Praise for Vagrant Nation:

“Vagrant Nation is an extraordinary accomplishment, one of the best books of constitutional history ever written. Using vagrancy law as her launching pad, Goluboff ties together and sheds light upon all of the major social reform movements of the 1960s and the constitutional law that arose around them-civil rights, gay rights, criminal procedure rights, the free speech rights of communists and Vietnam War protestors, the expressive rights of hippies and beatniks, and the sexual revolution.
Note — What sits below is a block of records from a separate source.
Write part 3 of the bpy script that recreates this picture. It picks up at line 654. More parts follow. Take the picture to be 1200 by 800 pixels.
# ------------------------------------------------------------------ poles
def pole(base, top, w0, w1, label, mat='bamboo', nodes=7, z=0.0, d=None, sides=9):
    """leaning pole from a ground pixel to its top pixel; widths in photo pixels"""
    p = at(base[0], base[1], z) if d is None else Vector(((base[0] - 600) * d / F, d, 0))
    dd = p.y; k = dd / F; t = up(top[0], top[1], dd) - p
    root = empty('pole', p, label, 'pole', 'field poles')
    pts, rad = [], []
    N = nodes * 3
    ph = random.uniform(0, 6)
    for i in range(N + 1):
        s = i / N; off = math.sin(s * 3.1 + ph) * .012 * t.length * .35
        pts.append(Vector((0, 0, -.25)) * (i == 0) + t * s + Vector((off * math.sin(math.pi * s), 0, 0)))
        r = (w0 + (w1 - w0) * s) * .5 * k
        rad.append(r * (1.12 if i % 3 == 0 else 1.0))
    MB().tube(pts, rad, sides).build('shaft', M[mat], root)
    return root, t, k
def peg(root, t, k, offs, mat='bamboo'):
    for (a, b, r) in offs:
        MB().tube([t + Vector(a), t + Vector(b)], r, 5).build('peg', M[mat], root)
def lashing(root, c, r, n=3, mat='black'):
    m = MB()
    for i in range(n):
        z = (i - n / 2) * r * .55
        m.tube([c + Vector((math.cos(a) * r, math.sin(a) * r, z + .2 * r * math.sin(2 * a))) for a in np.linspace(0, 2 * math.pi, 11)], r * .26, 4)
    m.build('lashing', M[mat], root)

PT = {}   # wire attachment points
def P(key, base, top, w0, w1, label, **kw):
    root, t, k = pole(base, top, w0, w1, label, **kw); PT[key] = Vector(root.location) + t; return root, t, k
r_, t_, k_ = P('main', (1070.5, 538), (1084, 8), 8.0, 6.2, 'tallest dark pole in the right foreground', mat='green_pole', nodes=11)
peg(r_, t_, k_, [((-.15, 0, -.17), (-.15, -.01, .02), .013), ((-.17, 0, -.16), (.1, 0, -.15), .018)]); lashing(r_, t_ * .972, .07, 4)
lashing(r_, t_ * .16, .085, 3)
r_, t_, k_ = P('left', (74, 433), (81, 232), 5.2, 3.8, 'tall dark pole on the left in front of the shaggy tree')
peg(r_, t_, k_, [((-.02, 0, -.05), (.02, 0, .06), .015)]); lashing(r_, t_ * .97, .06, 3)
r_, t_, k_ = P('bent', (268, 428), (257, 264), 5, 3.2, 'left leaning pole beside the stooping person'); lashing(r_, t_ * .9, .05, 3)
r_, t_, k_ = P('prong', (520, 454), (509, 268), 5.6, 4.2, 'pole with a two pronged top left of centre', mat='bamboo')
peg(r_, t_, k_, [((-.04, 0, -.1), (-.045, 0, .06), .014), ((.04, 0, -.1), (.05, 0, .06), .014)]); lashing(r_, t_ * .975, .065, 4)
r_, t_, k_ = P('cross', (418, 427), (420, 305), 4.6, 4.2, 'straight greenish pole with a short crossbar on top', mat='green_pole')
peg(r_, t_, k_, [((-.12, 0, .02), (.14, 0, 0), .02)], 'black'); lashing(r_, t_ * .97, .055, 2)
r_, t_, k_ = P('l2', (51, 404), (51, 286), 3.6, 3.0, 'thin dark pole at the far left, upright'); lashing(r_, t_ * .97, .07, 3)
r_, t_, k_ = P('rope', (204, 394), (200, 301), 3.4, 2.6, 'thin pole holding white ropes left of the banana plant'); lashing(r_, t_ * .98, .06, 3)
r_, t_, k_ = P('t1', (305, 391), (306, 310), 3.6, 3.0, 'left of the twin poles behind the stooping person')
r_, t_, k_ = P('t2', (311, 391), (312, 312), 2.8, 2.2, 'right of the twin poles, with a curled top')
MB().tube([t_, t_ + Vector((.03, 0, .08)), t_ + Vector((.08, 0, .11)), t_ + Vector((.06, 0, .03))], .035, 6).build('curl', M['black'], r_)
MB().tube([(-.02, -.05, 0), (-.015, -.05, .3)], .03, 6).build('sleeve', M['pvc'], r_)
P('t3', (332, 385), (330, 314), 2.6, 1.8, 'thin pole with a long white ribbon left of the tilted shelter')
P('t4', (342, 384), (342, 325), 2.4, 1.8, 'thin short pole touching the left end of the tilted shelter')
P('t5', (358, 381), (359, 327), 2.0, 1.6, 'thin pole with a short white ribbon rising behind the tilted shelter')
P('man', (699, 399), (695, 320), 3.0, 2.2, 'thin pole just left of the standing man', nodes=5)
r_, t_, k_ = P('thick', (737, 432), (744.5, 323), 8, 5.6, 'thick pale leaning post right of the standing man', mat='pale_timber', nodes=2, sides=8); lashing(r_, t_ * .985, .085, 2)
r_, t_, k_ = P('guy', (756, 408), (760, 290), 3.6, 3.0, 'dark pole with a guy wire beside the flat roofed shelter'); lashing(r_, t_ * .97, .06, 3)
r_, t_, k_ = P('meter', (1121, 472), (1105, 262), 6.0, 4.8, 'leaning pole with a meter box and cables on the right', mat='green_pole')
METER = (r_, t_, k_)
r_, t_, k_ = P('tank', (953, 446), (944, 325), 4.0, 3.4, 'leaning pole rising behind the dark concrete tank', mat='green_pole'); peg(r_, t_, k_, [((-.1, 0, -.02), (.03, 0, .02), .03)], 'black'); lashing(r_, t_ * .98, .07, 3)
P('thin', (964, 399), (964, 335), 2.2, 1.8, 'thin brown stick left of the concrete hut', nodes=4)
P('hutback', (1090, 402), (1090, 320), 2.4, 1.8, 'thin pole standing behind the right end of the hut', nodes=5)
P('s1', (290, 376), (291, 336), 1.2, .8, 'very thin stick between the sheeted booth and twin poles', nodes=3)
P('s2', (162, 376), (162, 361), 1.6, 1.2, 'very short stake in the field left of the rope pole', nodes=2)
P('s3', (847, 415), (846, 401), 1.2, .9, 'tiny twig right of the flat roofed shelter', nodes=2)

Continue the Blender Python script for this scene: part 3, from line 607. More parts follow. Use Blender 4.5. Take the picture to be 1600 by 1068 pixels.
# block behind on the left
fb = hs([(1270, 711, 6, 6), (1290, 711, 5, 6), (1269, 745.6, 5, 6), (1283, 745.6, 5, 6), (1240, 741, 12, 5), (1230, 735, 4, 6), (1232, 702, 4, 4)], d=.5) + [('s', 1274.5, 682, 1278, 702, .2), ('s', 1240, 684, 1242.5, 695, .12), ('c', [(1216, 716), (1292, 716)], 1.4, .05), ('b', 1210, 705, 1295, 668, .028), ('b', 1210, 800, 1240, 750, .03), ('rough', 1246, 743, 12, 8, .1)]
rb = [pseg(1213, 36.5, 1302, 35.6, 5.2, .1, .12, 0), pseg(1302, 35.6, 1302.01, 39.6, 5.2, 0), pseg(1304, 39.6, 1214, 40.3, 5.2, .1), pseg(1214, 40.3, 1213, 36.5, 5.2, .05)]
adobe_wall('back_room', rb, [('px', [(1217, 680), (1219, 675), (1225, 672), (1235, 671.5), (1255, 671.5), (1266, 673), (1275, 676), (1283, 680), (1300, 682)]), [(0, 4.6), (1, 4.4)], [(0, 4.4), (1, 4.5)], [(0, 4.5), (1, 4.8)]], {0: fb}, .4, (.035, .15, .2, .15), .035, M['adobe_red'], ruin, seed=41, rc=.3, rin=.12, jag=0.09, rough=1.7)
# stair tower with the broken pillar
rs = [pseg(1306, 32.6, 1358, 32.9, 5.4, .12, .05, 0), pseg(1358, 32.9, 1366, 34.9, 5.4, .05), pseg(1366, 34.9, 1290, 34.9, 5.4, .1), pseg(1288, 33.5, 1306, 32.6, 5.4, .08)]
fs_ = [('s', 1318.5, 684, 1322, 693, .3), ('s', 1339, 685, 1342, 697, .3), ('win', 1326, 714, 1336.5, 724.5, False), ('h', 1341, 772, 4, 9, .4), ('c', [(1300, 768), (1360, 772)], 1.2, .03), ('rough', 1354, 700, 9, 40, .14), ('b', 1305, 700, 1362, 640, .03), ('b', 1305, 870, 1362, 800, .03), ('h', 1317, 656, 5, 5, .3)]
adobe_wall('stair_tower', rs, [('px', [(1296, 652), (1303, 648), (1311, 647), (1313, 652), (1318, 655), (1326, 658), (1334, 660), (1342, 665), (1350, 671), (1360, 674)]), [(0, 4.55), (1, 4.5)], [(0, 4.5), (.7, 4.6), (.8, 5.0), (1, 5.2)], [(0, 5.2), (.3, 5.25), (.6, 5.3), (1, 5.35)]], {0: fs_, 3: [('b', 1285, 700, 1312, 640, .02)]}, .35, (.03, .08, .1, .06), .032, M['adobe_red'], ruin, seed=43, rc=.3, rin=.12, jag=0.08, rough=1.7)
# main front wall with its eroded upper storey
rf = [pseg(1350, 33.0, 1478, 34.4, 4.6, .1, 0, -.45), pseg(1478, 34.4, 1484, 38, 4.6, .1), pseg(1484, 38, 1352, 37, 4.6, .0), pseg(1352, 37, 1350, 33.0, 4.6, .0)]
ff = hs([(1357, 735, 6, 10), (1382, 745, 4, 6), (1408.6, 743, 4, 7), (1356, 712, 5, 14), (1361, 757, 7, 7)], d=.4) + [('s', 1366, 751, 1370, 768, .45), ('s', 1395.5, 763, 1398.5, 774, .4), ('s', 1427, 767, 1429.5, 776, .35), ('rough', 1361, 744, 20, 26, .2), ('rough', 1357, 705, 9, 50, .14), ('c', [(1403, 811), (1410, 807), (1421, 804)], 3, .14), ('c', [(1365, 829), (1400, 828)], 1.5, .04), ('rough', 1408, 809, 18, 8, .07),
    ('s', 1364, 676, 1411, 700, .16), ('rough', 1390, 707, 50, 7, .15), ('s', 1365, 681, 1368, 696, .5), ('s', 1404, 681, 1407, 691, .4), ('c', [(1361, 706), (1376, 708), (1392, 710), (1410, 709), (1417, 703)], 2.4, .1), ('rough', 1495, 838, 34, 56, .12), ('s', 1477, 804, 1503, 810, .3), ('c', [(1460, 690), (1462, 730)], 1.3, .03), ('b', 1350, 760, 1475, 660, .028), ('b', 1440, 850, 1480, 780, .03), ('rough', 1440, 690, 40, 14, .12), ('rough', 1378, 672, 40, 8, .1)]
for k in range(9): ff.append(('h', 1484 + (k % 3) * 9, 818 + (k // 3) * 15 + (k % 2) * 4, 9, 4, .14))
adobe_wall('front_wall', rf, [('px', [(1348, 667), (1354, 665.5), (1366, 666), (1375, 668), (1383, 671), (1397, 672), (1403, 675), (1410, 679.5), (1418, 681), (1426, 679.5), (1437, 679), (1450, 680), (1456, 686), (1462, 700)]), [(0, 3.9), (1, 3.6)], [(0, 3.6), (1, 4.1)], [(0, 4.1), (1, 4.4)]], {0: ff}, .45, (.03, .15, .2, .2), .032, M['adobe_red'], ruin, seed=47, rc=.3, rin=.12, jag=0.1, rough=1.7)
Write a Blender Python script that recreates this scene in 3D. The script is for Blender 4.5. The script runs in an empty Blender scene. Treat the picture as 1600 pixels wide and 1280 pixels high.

In the process, Goluboff teaches us how constitutional law gets made.” –Michael J. Klarman, Kirkland & Ellis Professor, Harvard Law School

“Vagrant Nation is a fascinating account of how constitutional change occurs when old laws and new social understandings collide.” –Linda Greenhouse, Lecturer, Yale Law School

“Vagrant Nation tells how police used vagrancy laws as all-purpose weapons to stifle the movements defining the Sixties, and how a movement of movements persuaded the Supreme Court to eradicate those laws and ban jailing people simply because they were different-black, poor, gay, hippie, or antiwar. It’s a brilliant account of how a forgotten campaign to reform the law made America a more tolerant and much better country.” –Lincoln Caplan, Truman Capote Visiting Lecturer in Law, Yale Law School

“A masterful exploration of constitutional change! Goluboff presents a fascinating account of how dragnet criminal laws, once considered desirable protection against undesirables, clashed with emerging visions of a more inclusive society.” –Susan Herman, President, American Civil Liberties Union



The 2016 winners of the Lillian Smith Book Awards were Cheryl Knott, a professor in the School of Information, University of Arizona, and author of Not Free, Not for All: Public Libraries in the Age of Jim Crow; and Minion KC Morrison, professor in the School of Public Policy and Administration, University of Delaware, and author of Aaron Henry of Mississippi: Inside Agitator.